Talking about boobs – another thing the movie tries to bring back is the womanizing. A lot has been made of Monica Bellucci playing an “age appropriate” Bond girl for a change (Bellucci is 51, Craig is 47). If you think this is progressive, think again. Bellucci shows up for about 30 seconds, and is on the receiving end of one of the most awkward, unsexy seduction moves performed by any Bond ever. It almost seems like even Daniel Craig feels bad about using an actress of her caliber for such a throwaway part. In the end James Bond, as per usual, ends up with seventeen years younger Léa Seydoux. Unfortunately they have about the same chemistry as a porcupine and a condom.
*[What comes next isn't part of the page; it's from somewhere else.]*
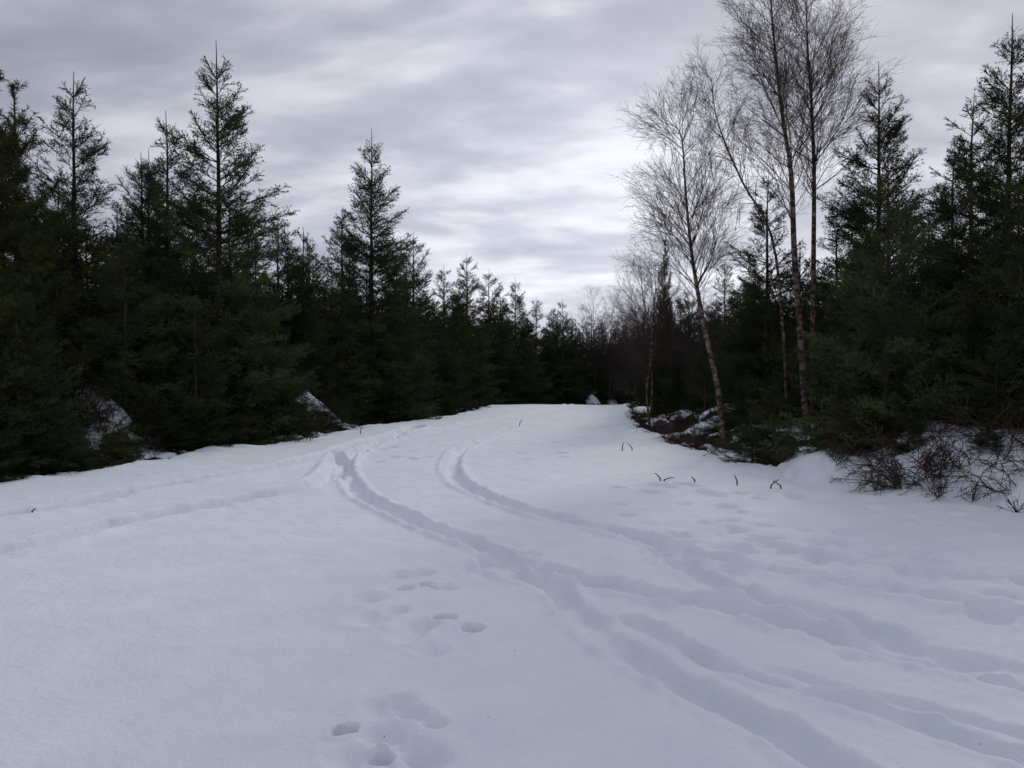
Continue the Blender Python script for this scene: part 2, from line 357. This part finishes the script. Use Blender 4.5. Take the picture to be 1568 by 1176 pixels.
spt(-9.1, 15.4, 6.9, 0, PN, 'pine_tree'); spt(-8.5, 13.6, 4.6, 1, PN, 'pine_tree'); spt(-9.8, 17.4, 7.4, 1, PN, 'pine_tree')
for (x, y, H, k) in [(-9.5,19.3,8.2,1),(-6.4,19.4,8.9,0),(-8.6,22,8.1,1),(-10.1,24,7.6,2),(-9.4,23,7.4,0),(-6.6,25,6.1,2),(-6.7,26.5,6.1,2),
    (-6.6,28.5,6.1,1),(-5.75,30,7.2,1),(-4.25,27,9.0,0),(-3.4,31,6.5,2),(-3.9,33,6.2,1),(-2.7,35,5.8,2),(-1.85,37,6.5,1),(-2.3,38.5,5.8,0),
    (-1.0,40,6.2,2),(-.55,43,5.8,1),(.2,44,6.2,0),(-4.6,35,6.5,0),(1.2,45,5.3,2),(2.2,46.5,4.9,1),(3.3,48,4.5,2),(-8.2,25.5,6.8,2),(-11.5,20,7.4,1)]:
    spt(x, y, H, k)
y = 11.2
while y < 43:
    x = float(XL(y))-1.25-R.uniform(0, .5)
    gap = (14.4 < y < 16.8) or (21.4 < y < 23.8)
    if not gap: sp(x, y, R.uniform(3.3, 4.3), R.choice([3, 4, 5]))
    y += R.uniform(1.1, 1.6)
for (x, y, H) in [(-9.6,12.2,4.6),(-10.3,13.6,5.2),(-7.2,18.8,4.3),(-6.9,21.2,4.6),(-8.9,18.6,4.8),(-5.2,25.4,4.8),(-6.3,17.6,3.2)]:
    sp(x, y, H, R.choice([2, 3, 4]))
# low bushy spruces filling the foot of the verge
for (x, y, H, k) in [(-6.7,15.1,.8,5),(-7.3,14.9,.7,3),(-7.0,15.8,.75,4),(-7.7,15.3,.8,5),(-4.95,22.2,.75,5),(-5.4,22.3,.65,3),(-8.3,15.4,.8,4),(-6.5,14.4,.9,4),(-4.7,22.8,1.0,4),
    (-6.6,16.4,1.2,3),(-5.9,22.5,.8,4),(-5.0,21.4,1.0,3),(-6.9,13.6,1.2,4),(-7.6,12.4,1.4,5),(-8.3,11.5,1.2,4),(-8.6,10.4,1.4,3),(-6.2,17.4,1.1,5),(-5.6,18.6,1.1,4),(-5.1,20.2,1.2,3),(-4.8,24.3,1.0,4),(-3.8,26.0,1.2,5)]:
    sp(x, y, H, k, wide=1.7)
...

In the end, “Spectre” is still a Bond movie, and I have yet to come across one that is not at least somewhat entertaining. There’s plenty of action, beautiful cinematography, and car chases. I definitely wasn’t bored for the two hours I was in the cinema. After “Skyfall,” however, this was a disappointment. If they wanted to aim high and make a dark, raw Bond, they should have been content with previous Daniel Craig movies and finish his tenure as it started. If they wanted to re-vamp the franchise, this movie made it very clear that it’s time to move on to a new Bond instead of trying to push Craig into something he is obviously not comfortable with. I, for one, would love to see someone like Idris Elba take a shot at it, but that’s for another (controversial) piece.